#### [Directive]
Only the lines from the start of the data through the line containing "sun.location = (0, -8, 8)" should be written out, exactly as they are, with both ends included and the pictures left out.

[Dataset entries]
********

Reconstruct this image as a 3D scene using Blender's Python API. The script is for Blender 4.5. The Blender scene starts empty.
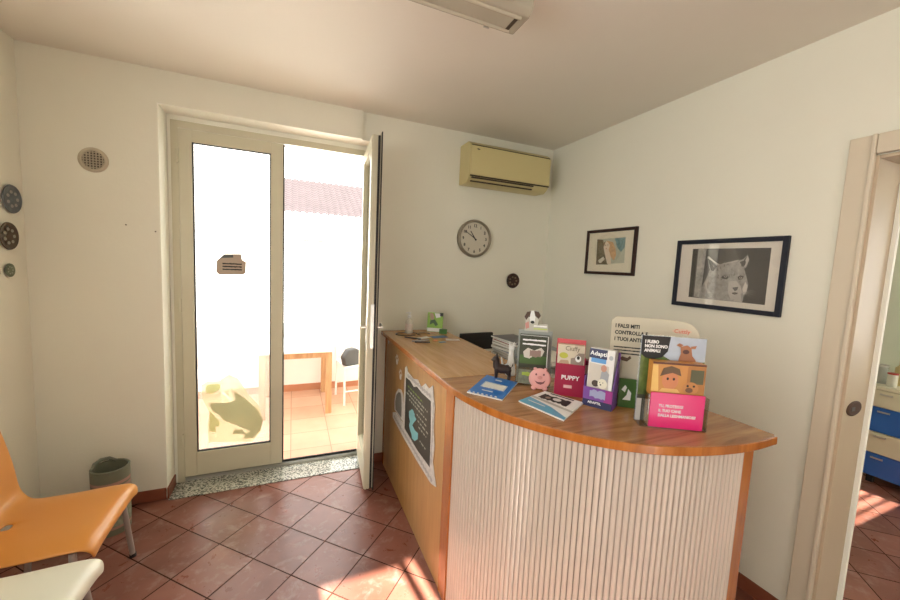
import bpy, bmesh, math, random
from mathutils import Vector, Matrix, Euler
random.seed(4)
SC = bpy.context.scene
COL = SC.collection
PI = math.pi
R = math.radians

# ------------------------------------------------------------------ camera
cam_d = bpy.data.cameras.new('camera')
cam = bpy.data.objects.new('camera', cam_d)
COL.objects.link(cam)
SC.camera = cam
yaw, pitch, roll = 0.40424, -0.09168, 0.04575
fw = Vector((math.sin(yaw) * math.cos(pitch), math.cos(yaw) * math.cos(pitch), math.sin(pitch)))
rt = Vector((math.cos(yaw), -math.sin(yaw), 0))
up = rt.cross(fw)
r2 = rt * math.cos(roll) + up * math.sin(roll)
u2 = -rt * math.sin(roll) + up * math.cos(roll)
M = Matrix((r2, u2, -fw)).transposed().to_4x4()
M.translation = Vector((-2.2043, -2.8887, 1.6311))
cam.matrix_world = M
cam_d.sensor_width = 36.0
cam_d.lens = 370.2 / 900 * 36.0
cam_d.clip_start = 0.02

# ------------------------------------------------------------------ light and exposure
SC.view_settings.view_transform = 'Standard'
SC.view_settings.look = 'None'
SC.view_settings.gamma = 1
SC.view_settings.use_curve_mapping = False
SC.view_settings.exposure = 0.95
w = bpy.data.worlds.new('world'); SC.world = w; w.use_nodes = True
bg = w.node_tree.nodes['Background']
bg.inputs[0].default_value = (1.0, 0.99, 0.945, 1)
bg.inputs[1].default_value = 2.6
sun_d = bpy.data.lights.new('sun', 'SUN'); sun_d.energy = 30; sun_d.angle = R(0.6); sun_d.color = (1, 0.93, 0.82)
sun = bpy.data.objects.new('sun', sun_d); COL.objects.link(sun)
sun_dir = Vector((-0.13, 1.0, -0.725)).normalized()
sun.rotation_euler = sun_dir.to_track_quat('-Z', 'Y').to_euler()
sun.location = (0, -8, 8)


def area(name, loc, direction, sx, sy, power, color=(1, 1, 1), portal=False):
    d = bpy.data.lights.new(name, 'AREA'); d.shape = 'RECTANGLE'; d.size = sx; d.size_y = sy
    d.energy = power; d.color = color
    o = bpy.data.objects.new(name, d); COL.objects.link(o); o.location = loc
    o.rotation_euler = Vector(direction).to_track_quat('-Z', 'Y').to_euler()
    if portal:
        d.cycles.is_portal = True
    return o


# daylight through the openings of the rooms
area('daylight_terrace_door', (-2.27, 0.38, 1.25), (0, -1, 0), 1.38, 2.5, 14.0, (1, 1, 1), True)
area('daylight_rear_door', (-1.48, -4.56, 1.25), (0, 1, 0), 0.7, 2.5, 45.0, (1, 1, 1), True)
area('daylight_side_room_window', (1.45, -4.56, 1.62), (0, 1, 0), 1.9, 1.15, 40.0, (1, 1, 1), True)
area('portal_added_left_window', (-3.84, -2.85, 1.8), (1, 0, 0), 1.7, 2.7, 1.0, (1, 1, 1), True)  # portal of the unseen left window added to light the right wall
area('portal_added_far_window', (3.02, -3.15, 1.6), (-1, 0, 0), 1.4, 1.5, 1.0, (1, 1, 1), True)  # portal of the unseen far window added as extra light


# ------------------------------------------------------------------ materials
def mat(name, col, rough=0.6, metal=0.0, noise=0.0, nscale=8.0, bump=0.0, bscale=60.0, spec=0.5, alpha=None, coat=0.0):
    m = bpy.data.materials.new(name); m.use_nodes = True
    nt = m.node_tree; b = nt.nodes['Principled BSDF']
    b.inputs['Base Color'].default_value = (*col, 1)
    b.inputs['Roughness'].default_value = rough
    b.inputs['Metallic'].default_value = metal
    b.inputs['Specular IOR Level'].default_value = spec
    if coat: b.inputs['Coat Weight'].default_value = coat; b.inputs['Coat Roughness'].default_value = 0.1
    tc = nt.nodes.new('ShaderNodeTexCoord')
    if noise > 0:
        n = nt.nodes.new('ShaderNodeTexNoise'); n.inputs['Scale'].default_value = nscale; n.inputs['Detail'].default_value = 4
        nt.links.new(tc.outputs['Object'], n.inputs['Vector'])
        mx = nt.nodes.new('ShaderNodeMixRGB')
        mx.inputs[1].default_value = (*[max(0, c * (1 - noise)) for c in col], 1)
        mx.inputs[2].default_value = (*[min(1, c * (1 + noise)) for c in col], 1)
        nt.links.new(n.outputs['Fac'], mx.inputs[0]); nt.links.new(mx.outputs[0], b.inputs['Base Color'])
    if bump > 0:
        n = nt.nodes.new('ShaderNodeTexNoise'); n.inputs['Scale'].default_value = bscale; n.inputs['Detail'].default_value = 3
        nt.links.new(tc.outputs['Object'], n.inputs['Vector'])
        bp = nt.nodes.new('ShaderNodeBump'); bp.inputs['Strength'].default_value = bump; bp.inputs['Distance'].default_value = 0.01
        nt.links.new(n.outputs['Fac'], bp.inputs['Height']); nt.links.new(bp.outputs[0], b.inputs['Normal'])
    return m


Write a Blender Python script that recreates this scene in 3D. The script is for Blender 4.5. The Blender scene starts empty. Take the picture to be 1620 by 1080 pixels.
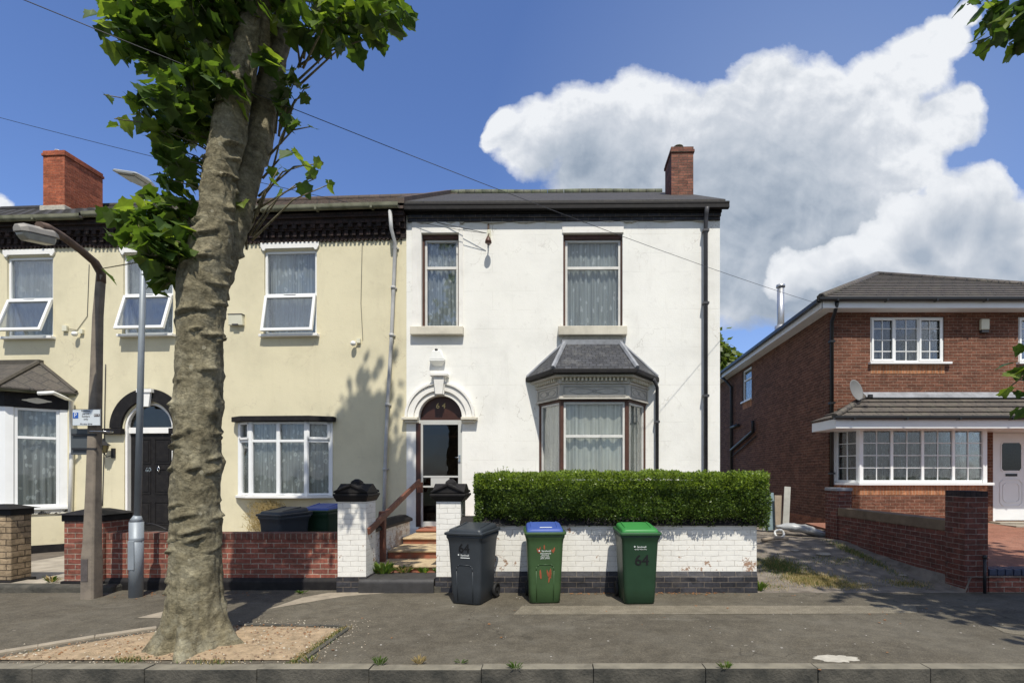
import bpy, math, random
from mathutils import Vector, Matrix, noise
R = math.radians
rnd = random.Random(7)
sc = bpy.context.scene
col = sc.collection

# ------------------------------------------------------------ camera model
FPX, CX, HY, CAMH = 800.0, 880.0, 752.0, 1.55
def W(px, py, Y):                       # point of the photograph at depth Y -> world
    return Vector(((px - CX) * Y / FPX, Y, CAMH - (py - HY) * Y / FPX))
def G(px, py, z=0.0):                   # point of the photograph on level z -> world
    Y = (CAMH - z) * FPX / (py - HY)
    return Vector(((px - CX) * Y / FPX, Y, z))

class Frame:
    """a facade: local x along the wall, y into the house, z up"""
    def __init__(s, px, Y, deg):
        s.x0 = (px - CX) * Y / FPX; s.y0 = Y; s.th = R(deg)
    def q(s, px, py, y=0.0):
        a = (px - CX) / FPX; c, S = math.cos(s.th), math.sin(s.th)
        t = (a * (s.y0 + y * c) - s.x0 + y * S) / (c - a * S)
        Yw = s.y0 + t * S + y * c
        return t, CAMH - (py - HY) / FPX * Yw
    def x(s, px, y=0.0): return s.q(px, 700, y)[0]
    def z(s, px, py, y=0.0): return s.q(px, py, y)[1]

# ------------------------------------------------------------ mesh builder
class MB:
    def __init__(s):
        s.v, s.f, s.m, s.sm = [], [], [], []
        s.T = None
    def add(s, pts):
        b = len(s.v)
        for p in pts:
            p = Vector(p)
            if s.T is not None: p = s.T @ p
            s.v.append(p)
        return b
    def face(s, idx, mi=0, smooth=False):
        s.f.append(tuple(idx)); s.m.append(mi); s.sm.append(smooth)
    def poly(s, pts, mi=0, smooth=False):
        b = s.add(pts); s.face(range(b, b + len(pts)), mi, smooth)
    def box(s, x0, x1, y0, y1, z0, z1, mi=0):
        if x1 < x0: x0, x1 = x1, x0
        if y1 < y0: y0, y1 = y1, y0
        if z1 < z0: z0, z1 = z1, z0
        b = s.add([(x0,y0,z0),(x1,y0,z0),(x1,y1,z0),(x0,y1,z0),(x0,y0,z1),(x1,y0,z1),(x1,y1,z1),(x0,y1,z1)])
        for q in ((0,3,2,1),(4,5,6,7),(0,1,5,4),(1,2,6,5),(2,3,7,6),(3,0,4,7)):
            s.face([b + i for i in q], mi)
    def prism(s, bot, top, mi=0, caps=True, smooth=False):
        n = len(bot); b = s.add(list(bot) + list(top))
        for i in range(n):
            j = (i + 1) % n
            s.face((b+i, b+j, b+n+j, b+n+i), mi, smooth)
        if caps:
            s.face([b + i for i in range(n - 1, -1, -1)], mi)
            s.face([b + n + i for i in range(n)], mi)
    def extr(s, plan, z0, z1, mi=0):     # plan polygon (x,y) between heights
        s.prism([(p[0], p[1], z0) for p in plan], [(p[0], p[1], z1) for p in plan], mi)
    def rings(s, rings, mi=0, caps=True, smooth=True, closed=True):
        n = len(rings[0]); b = s.add([p for r in rings for p in r])
        for k in range(len(rings) - 1):
            for i in range(n if closed else n - 1):
                j = (i + 1) % n
                s.face((b+k*n+i, b+k*n+j, b+(k+1)*n+j, b+(k+1)*n+i), mi, smooth)
        if caps:
            s.face([b + i for i in range(n - 1, -1, -1)], mi)
            s.face([b + (len(rings)-1)*n + i for i in range(n)], mi)
    def tube(s, path, rad, n=8, mi=0, smooth=True, caps=True):
        path = [Vector(p) for p in path]
        if not hasattr(rad, '__len__'): rad = [rad] * len(path)
        rs = []; up = None
        for i, p in enumerate(path):
            d = (path[min(i+1, len(path)-1)] - path[max(i-1, 0)]).normalized()
            ref = Vector((0,0,1)) if abs(d.z) < .9 else Vector((0,1,0))
            if up is None: up = ref
            a = d.cross(up); a = a.normalized() if a.length > 1e-4 else d.cross(Vector((1,0,0))).normalized()
            up = a.cross(d).normalized()
            rs.append([p + (a * math.cos(t) + up * math.sin(t)) * rad[i] for t in [2*math.pi*k/n for k in range(n)]])
        s.rings(rs, mi, caps, smooth)
    def build(s, name, mats, parent=None, bevel=0, loc=None, rz=0, segs=2):
        me = bpy.data.meshes.new(name)
        me.from_pydata([tuple(p) for p in s.v], [], s.f)
        if not isinstance(mats, (list, tuple)): mats = [mats]
        for m in mats: me.materials.append(m)
        me.polygons.foreach_set('material_index', s.m)
        me.polygons.foreach_set('use_smooth', s.sm)
        me.update()
        o = bpy.data.objects.new(name, me); col.objects.link(o)
        if parent is not None: o.parent = parent
        if loc is not None: o.location = loc
        if rz: o.rotation_euler = (0, 0, rz)
        if bevel:
            bm = o.modifiers.new('bevel', 'BEVEL'); bm.width = bevel; bm.segments = segs
            bm.limit_method = 'ANGLE'; bm.angle_limit = R(40)
        return o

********

#### [Result for this task]
Reconstruct this image as a 3D scene using Blender's Python API. The script is for Blender 4.5. The Blender scene starts empty.
import bpy, bmesh, math, random
from mathutils import Vector, Matrix, Euler
random.seed(4)
SC = bpy.context.scene
COL = SC.collection
PI = math.pi
R = math.radians

# ------------------------------------------------------------------ camera
cam_d = bpy.data.cameras.new('camera')
cam = bpy.data.objects.new('camera', cam_d)
COL.objects.link(cam)
SC.camera = cam
yaw, pitch, roll = 0.40424, -0.09168, 0.04575
fw = Vector((math.sin(yaw) * math.cos(pitch), math.cos(yaw) * math.cos(pitch), math.sin(pitch)))
rt = Vector((math.cos(yaw), -math.sin(yaw), 0))
up = rt.cross(fw)
r2 = rt * math.cos(roll) + up * math.sin(roll)
u2 = -rt * math.sin(roll) + up * math.cos(roll)
M = Matrix((r2, u2, -fw)).transposed().to_4x4()
M.translation = Vector((-2.2043, -2.8887, 1.6311))
cam.matrix_world = M
cam_d.sensor_width = 36.0
cam_d.lens = 370.2 / 900 * 36.0
cam_d.clip_start = 0.02

# ------------------------------------------------------------------ light and exposure
SC.view_settings.view_transform = 'Standard'
SC.view_settings.look = 'None'
SC.view_settings.gamma = 1
SC.view_settings.use_curve_mapping = False
SC.view_settings.exposure = 0.95
w = bpy.data.worlds.new('world'); SC.world = w; w.use_nodes = True
bg = w.node_tree.nodes['Background']
bg.inputs[0].default_value = (1.0, 0.99, 0.945, 1)
bg.inputs[1].default_value = 2.6
sun_d = bpy.data.lights.new('sun', 'SUN'); sun_d.energy = 30; sun_d.angle = R(0.6); sun_d.color = (1, 0.93, 0.82)
sun = bpy.data.objects.new('sun', sun_d); COL.objects.link(sun)
sun_dir = Vector((-0.13, 1.0, -0.725)).normalized()
sun.rotation_euler = sun_dir.to_track_quat('-Z', 'Y').to_euler()
sun.location = (0, -8, 8)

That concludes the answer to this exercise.